Cameron Tillman was a 14-year-old freshman at Ellender High School in Terrebonne Parish, Louisiana, who was described as a “tremendous athlete” by a teacher there, but who was taking his freshman year off from sports to hit the books and raise his grades.

Sadly, Tillman will not get the opportunity to boost his GPA, or to play sports, because a sheriff’s deputy shot him dead Tuesday night as he answered a knock on the door of an empty house where he and some friends were hanging out.

The house on Kirkglen Loop, near the town of Houma, had been vacant for over one year, and was known as a spot where local teens were often seen coming and going.
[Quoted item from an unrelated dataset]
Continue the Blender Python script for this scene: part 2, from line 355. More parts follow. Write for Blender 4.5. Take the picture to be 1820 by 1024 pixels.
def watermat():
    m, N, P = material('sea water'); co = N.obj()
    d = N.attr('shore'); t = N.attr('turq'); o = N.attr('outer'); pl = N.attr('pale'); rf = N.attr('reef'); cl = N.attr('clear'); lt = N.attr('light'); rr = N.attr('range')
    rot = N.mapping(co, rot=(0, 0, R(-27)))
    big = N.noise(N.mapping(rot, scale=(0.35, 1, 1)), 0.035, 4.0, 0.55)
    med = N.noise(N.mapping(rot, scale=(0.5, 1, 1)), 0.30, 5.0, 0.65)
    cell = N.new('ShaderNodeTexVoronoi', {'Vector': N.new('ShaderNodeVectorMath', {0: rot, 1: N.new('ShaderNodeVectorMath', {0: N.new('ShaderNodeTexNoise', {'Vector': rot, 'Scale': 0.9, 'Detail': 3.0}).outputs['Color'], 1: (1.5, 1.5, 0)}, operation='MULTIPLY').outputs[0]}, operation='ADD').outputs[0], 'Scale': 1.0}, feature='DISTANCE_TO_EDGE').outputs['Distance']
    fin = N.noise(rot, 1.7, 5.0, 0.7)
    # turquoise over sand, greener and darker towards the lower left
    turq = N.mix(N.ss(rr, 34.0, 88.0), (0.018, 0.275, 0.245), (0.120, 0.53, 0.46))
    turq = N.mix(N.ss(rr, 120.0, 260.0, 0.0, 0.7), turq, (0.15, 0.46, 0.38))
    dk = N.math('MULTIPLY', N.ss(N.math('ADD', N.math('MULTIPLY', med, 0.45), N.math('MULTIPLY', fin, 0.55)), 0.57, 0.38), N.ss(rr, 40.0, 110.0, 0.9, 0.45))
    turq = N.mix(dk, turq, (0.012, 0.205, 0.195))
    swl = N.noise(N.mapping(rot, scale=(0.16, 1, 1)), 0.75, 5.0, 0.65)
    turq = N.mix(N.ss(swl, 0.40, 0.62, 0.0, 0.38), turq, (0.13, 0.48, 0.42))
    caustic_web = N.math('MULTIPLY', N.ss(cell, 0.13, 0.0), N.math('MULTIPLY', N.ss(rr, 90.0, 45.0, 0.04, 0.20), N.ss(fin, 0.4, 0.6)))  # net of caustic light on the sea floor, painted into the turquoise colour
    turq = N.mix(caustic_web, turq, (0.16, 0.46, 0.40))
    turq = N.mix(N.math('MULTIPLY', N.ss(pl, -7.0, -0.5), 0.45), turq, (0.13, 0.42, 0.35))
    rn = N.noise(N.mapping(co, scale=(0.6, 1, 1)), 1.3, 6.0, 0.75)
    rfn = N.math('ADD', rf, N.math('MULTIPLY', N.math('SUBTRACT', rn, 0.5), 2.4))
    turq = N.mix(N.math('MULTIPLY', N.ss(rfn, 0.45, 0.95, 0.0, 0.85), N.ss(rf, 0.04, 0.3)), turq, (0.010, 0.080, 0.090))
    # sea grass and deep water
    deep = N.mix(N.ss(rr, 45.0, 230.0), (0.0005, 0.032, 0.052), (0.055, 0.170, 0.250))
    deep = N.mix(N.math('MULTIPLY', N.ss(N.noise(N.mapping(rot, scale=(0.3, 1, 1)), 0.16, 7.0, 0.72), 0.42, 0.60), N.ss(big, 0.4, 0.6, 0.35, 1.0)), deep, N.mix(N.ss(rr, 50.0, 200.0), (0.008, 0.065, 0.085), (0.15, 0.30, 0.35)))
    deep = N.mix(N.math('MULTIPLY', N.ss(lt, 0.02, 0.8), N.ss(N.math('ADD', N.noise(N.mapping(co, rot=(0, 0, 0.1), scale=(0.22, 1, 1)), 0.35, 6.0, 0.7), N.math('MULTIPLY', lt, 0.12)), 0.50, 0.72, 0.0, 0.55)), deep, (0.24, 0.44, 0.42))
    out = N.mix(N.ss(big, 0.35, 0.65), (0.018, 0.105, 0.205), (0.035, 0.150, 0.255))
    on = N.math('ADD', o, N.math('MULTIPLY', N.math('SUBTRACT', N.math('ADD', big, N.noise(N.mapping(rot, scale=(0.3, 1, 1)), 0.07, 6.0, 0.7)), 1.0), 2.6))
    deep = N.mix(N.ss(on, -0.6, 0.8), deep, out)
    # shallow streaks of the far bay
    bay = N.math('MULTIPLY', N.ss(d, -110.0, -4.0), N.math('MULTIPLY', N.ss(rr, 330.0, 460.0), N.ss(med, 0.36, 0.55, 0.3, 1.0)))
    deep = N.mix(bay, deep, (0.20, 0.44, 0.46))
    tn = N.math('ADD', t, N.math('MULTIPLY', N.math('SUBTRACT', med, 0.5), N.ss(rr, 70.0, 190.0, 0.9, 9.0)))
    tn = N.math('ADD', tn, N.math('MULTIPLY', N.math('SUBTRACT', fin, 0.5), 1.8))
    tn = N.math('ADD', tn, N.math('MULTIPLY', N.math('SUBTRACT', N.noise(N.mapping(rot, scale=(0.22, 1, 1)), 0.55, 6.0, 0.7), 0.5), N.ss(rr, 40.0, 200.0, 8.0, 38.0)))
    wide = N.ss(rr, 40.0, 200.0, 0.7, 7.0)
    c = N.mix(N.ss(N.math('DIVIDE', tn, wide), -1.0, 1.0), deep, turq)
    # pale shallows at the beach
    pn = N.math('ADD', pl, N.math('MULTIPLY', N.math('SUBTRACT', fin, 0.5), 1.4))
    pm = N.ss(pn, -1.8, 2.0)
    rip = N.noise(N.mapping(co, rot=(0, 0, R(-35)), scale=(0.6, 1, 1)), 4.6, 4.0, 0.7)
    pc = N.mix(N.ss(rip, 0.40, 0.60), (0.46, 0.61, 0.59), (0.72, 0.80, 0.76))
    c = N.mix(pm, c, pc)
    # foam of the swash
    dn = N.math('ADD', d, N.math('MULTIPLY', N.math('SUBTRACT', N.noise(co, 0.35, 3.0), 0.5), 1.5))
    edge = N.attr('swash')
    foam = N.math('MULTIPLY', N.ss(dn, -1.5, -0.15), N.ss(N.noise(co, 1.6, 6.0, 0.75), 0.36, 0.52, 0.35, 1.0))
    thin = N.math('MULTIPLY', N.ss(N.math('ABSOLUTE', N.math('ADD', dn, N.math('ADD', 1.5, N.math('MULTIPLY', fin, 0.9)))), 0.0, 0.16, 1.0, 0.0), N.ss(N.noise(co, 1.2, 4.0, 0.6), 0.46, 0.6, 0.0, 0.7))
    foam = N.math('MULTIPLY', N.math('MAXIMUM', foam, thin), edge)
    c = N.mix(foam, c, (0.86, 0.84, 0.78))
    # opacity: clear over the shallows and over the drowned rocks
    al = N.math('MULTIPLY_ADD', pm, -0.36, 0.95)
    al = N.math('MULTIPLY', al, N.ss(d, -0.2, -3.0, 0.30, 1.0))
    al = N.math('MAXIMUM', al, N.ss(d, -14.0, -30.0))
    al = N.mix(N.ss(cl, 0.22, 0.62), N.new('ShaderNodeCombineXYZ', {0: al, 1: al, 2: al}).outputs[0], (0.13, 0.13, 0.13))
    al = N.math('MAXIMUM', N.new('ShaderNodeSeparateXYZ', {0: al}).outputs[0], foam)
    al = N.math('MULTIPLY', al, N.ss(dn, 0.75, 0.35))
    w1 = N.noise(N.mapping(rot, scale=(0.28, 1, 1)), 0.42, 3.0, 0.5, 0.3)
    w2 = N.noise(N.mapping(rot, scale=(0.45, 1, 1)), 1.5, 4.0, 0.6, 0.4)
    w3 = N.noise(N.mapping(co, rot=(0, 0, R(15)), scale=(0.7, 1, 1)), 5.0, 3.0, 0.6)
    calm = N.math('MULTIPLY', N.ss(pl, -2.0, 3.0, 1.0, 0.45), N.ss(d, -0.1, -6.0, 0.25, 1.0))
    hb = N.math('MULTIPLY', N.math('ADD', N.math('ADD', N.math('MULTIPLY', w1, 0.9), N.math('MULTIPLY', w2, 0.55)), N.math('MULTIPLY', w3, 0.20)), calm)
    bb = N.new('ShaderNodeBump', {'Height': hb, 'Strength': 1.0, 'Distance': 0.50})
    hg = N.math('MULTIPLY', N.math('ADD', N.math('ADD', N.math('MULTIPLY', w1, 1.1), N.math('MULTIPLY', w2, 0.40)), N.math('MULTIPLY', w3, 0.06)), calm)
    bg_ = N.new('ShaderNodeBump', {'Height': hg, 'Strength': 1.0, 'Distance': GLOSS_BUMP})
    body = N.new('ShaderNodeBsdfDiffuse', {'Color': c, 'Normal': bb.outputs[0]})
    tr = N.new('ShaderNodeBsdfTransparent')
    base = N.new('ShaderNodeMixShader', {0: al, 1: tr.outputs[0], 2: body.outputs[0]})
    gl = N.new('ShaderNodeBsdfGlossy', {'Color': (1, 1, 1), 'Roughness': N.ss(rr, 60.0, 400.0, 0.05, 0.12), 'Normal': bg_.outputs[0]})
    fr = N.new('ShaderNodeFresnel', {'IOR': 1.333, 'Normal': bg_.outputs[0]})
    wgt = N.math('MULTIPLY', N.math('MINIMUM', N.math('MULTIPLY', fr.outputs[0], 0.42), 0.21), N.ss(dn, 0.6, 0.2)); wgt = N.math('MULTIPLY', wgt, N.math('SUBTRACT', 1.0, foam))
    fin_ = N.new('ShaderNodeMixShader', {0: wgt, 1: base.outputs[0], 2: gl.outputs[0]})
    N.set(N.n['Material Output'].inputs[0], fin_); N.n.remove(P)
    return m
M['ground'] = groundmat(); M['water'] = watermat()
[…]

But this time, when someone saw a group of kids entering the house, the unidentified person called 911 to report a break-in — and told police that one of the kids in the house had a gun.

When one of the sheriff’s deputies responding to the call knocked on the door, according to Tillman’s brother, who was also inside the unoccupied house, Cameron Tillman answered it.

“My little brother thought somebody was just clowning, because somebody is always clowning by the door,” said Andre Tillman. “He opened, and the man just shot him. He didn’t have nothing in his hand.”

Police said that gun was found “in close proximity” to the slain body of Cameron Tillman, but they have not said whether they believe that the teenager was brandishing the weapon at the time he was shot and killed by the deputy.

But Tillman’s relatives described the 14-year-old as a timid young man who would have been too frightened to confront police, much less aim a gun at an officer.

“He stayed out of trouble. He was just a good kid,” Tillman’s cousin Josh Miles told the Houma Today newspaper. “I told the sheriff that as scared as he was, he’d never point anything at anybody.”

One of Tillman’s high school teachers, Michael Lagarde, also praised the basketball-football two-sport athlete as “a good kid, never caused any trouble.,” adding that he considered Tillman “one of my sons.”

Lagarde said that he had recently attempted to purchase the abandoned house as a rental property, and knew that the house was just an empty shell. There was “no way” that Tillman and his friends were attempting to burglarize the house, because there was nothing there to take, Lagarde said.

The shooting is yet another in a series of killings of teens and young men by police around the country in recent weeks, the latest prior to Tuesday being last week’s slaying by police of 22-year-old Tommy McClain in Eureka, California.

The officer who killed Cameron Tillman has not been named publicly, but police said he is a seven-year veteran of the force who, like Tillman, is African-American.